Repeat the data word for word. Do not include the pictures.

★ ★ ★ ★

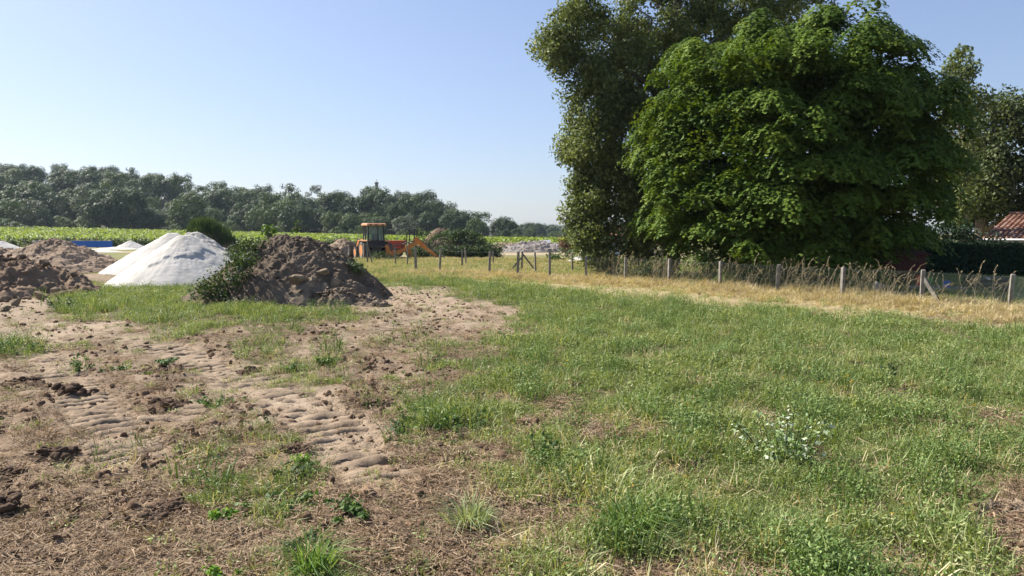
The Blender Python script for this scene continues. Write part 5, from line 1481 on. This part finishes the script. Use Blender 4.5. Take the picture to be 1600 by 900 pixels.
scatter('dry_grass', 'flattened straw yellow grass strip along the front fence', 'dry grass', ST, M['straw'], x, y, rngS, rngS.uniform(0.4, 1.1, len(x)) * np.clip(1 + 0.8 * fbm(x * 0.9, y * 0.9, 2, 513), 0.4, 1.6) * np.where(off[keep] > 1.6, 0.7, 1.0), 0.45, np.clip(0.5 + 0.6 * fbm(x * 0.7, y * 0.7, 2, 512) + rngS.normal(0, 0.2, len(x)), 0, 1), -0.02)
# dry grass further back, between the fences
x, y = sample(9000, rngS, 34, 62, 0.8, 12)
keep = (x > -14) & (x < 6) & (rngS.uniform(0, 1, len(x)) < 0.8)
x, y = x[keep], y[keep]
scatter('dry_grass', 'rusty dry grass standing between the fences near the backhoe', 'dry grass', [blades(rngS, 40, 0.28, 0.25, 0.018, 0.9) for _ in range(4)], M['straw'], x, y, rngS, rngS.uniform(0.4, 1.0, len(x)), 0.2, np.clip(0.35 + fbm(x * 0.3, y * 0.3, 2, 504), 0, 1), -0.03)
x, y = sample(9000, rngS, 36, 60, 0.8, 14)
keep = (x > -14) & (x < 9)
x, y = x[keep], y[keep]
scatter('grass', 'green and olive grass on the plot behind the fence', 'grass', [blades(rngS, 40, 0.26, 0.25, 0.018, 0.8) for _ in range(3)], M['grass'], x, y, rngS, rngS.uniform(0.4, 1.0, len(x)), 0.2, None, -0.03)

# tall dead stalks along the fence
def stalk(rng, h, lean):
    pts = [(0, 0, 0), (lean * 0.25 * h, 0, h * 0.5), (lean * h * 0.75, 0, h * 0.9), (lean * h * 1.1, 0, h * 0.98)]
    mb = MB().tube(pts, [0.0045, 0.004, 0.003, 0.002], 3)
    V = np.array([tuple(v) for v in mb.V]); F = np.concatenate([[(f[0], f[1], f[2]), (f[0], f[2], f[3])] for f in mb.F if len(f) == 4])
    k = 16; t = rng.uniform(0.72, 1.0, k)
    C = np.stack([np.interp(t, [0, .5, .9, 1], [0, lean * .25 * h, lean * .75 * h, lean * 1.1 * h]), rng.normal(0, 0.012, k), np.interp(t, [0, .5, .9, 1], [0, h * .5, h * .9, h * .98])], 1)
    V2, F2 = leaf_quads(C, unit(rng.normal(size=(k, 3))), 0.045, rng, 0.35)
    F2 = np.concatenate([F2[:, [0, 1, 2]], F2[:, [0, 2, 3]]])
    return joinp((V, F, np.full(len(V), 0.5)), (V2, F2, rng.uniform(0.2, 0.8, len(V2))))
SK = [stalk(rngS, h, l) for h, l in ((1.0, 0.25), (1.2, 0.45), (0.9, 0.6), (1.3, 0.15), (0.8, 0.8), (1.1, 0.35))]
x, y, off, tt = along_fence(1800, rngS, -1.8, 0.05)
keep = (tt < 0.62) & (rngS.uniform(0, 1, len(x)) < np.clip(0.55 + 0.9 * fbm(x * 0.5, y * 0.5, 2, 505), 0.08, 1))
x, y = x[keep], y[keep]
o = scatter('dry_stalks', 'tall bleached dead grass stalks leaning through the chain link fence', 'dry stalks', SK, M['stalk'], x, y, rngS, rngS.uniform(0.65, 1.1, len(x)), 0.14, None, -0.02)
a = o.data.attributes['rotv']; rv = np.zeros(len(x) * 3, np.float32); a.data.foreach_get('vector', rv); rv = rv.reshape(-1, 3); rv[:, 2] = rngS.normal(-0.2, 1.3, len(x)); a.data.foreach_set('vector', rv.ravel())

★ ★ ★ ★

Solution ▸
The Blender Python script for this scene continues. Write part 5, from line 1481 on. This part finishes the script. Use Blender 4.5. Take the picture to be 1600 by 900 pixels.
scatter('dry_grass', 'flattened straw yellow grass strip along the front fence', 'dry grass', ST, M['straw'], x, y, rngS, rngS.uniform(0.4, 1.1, len(x)) * np.clip(1 + 0.8 * fbm(x * 0.9, y * 0.9, 2, 513), 0.4, 1.6) * np.where(off[keep] > 1.6, 0.7, 1.0), 0.45, np.clip(0.5 + 0.6 * fbm(x * 0.7, y * 0.7, 2, 512) + rngS.normal(0, 0.2, len(x)), 0, 1), -0.02)
# dry grass further back, between the fences
x, y = sample(9000, rngS, 34, 62, 0.8, 12)
keep = (x > -14) & (x < 6) & (rngS.uniform(0, 1, len(x)) < 0.8)
x, y = x[keep], y[keep]
scatter('dry_grass', 'rusty dry grass standing between the fences near the backhoe', 'dry grass', [blades(rngS, 40, 0.28, 0.25, 0.018, 0.9) for _ in range(4)], M['straw'], x, y, rngS, rngS.uniform(0.4, 1.0, len(x)), 0.2, np.clip(0.35 + fbm(x * 0.3, y * 0.3, 2, 504), 0, 1), -0.03)
x, y = sample(9000, rngS, 36, 60, 0.8, 14)
keep = (x > -14) & (x < 9)
x, y = x[keep], y[keep]
scatter('grass', 'green and olive grass on the plot behind the fence', 'grass', [blades(rngS, 40, 0.26, 0.25, 0.018, 0.8) for _ in range(3)], M['grass'], x, y, rngS, rngS.uniform(0.4, 1.0, len(x)), 0.2, None, -0.03)

# tall dead stalks along the fence
def stalk(rng, h, lean):
    pts = [(0, 0, 0), (lean * 0.25 * h, 0, h * 0.5), (lean * h * 0.75, 0, h * 0.9), (lean * h * 1.1, 0, h * 0.98)]
    mb = MB().tube(pts, [0.0045, 0.004, 0.003, 0.002], 3)
    V = np.array([tuple(v) for v in mb.V]); F = np.concatenate([[(f[0], f[1], f[2]), (f[0], f[2], f[3])] for f in mb.F if len(f) == 4])
    k = 16; t = rng.uniform(0.72, 1.0, k)
    C = np.stack([np.interp(t, [0, .5, .9, 1], [0, lean * .25 * h, lean * .75 * h, lean * 1.1 * h]), rng.normal(0, 0.012, k), np.interp(t, [0, .5, .9, 1], [0, h * .5, h * .9, h * .98])], 1)
    V2, F2 = leaf_quads(C, unit(rng.normal(size=(k, 3))), 0.045, rng, 0.35)
    F2 = np.concatenate([F2[:, [0, 1, 2]], F2[:, [0, 2, 3]]])
    return joinp((V, F, np.full(len(V), 0.5)), (V2, F2, rng.uniform(0.2, 0.8, len(V2))))
SK = [stalk(rngS, h, l) for h, l in ((1.0, 0.25), (1.2, 0.45), (0.9, 0.6), (1.3, 0.15), (0.8, 0.8), (1.1, 0.35))]
x, y, off, tt = along_fence(1800, rngS, -1.8, 0.05)
keep = (tt < 0.62) & (rngS.uniform(0, 1, len(x)) < np.clip(0.55 + 0.9 * fbm(x * 0.5, y * 0.5, 2, 505), 0.08, 1))
x, y = x[keep], y[keep]
o = scatter('dry_stalks', 'tall bleached dead grass stalks leaning through the chain link fence', 'dry stalks', SK, M['stalk'], x, y, rngS, rngS.uniform(0.65, 1.1, len(x)), 0.14, None, -0.02)
a = o.data.attributes['rotv']; rv = np.zeros(len(x) * 3, np.float32); a.data.foreach_get('vector', rv); rv = rv.reshape(-1, 3); rv[:, 2] = rngS.normal(-0.2, 1.3, len(x)); a.data.foreach_set('vector', rv.ravel())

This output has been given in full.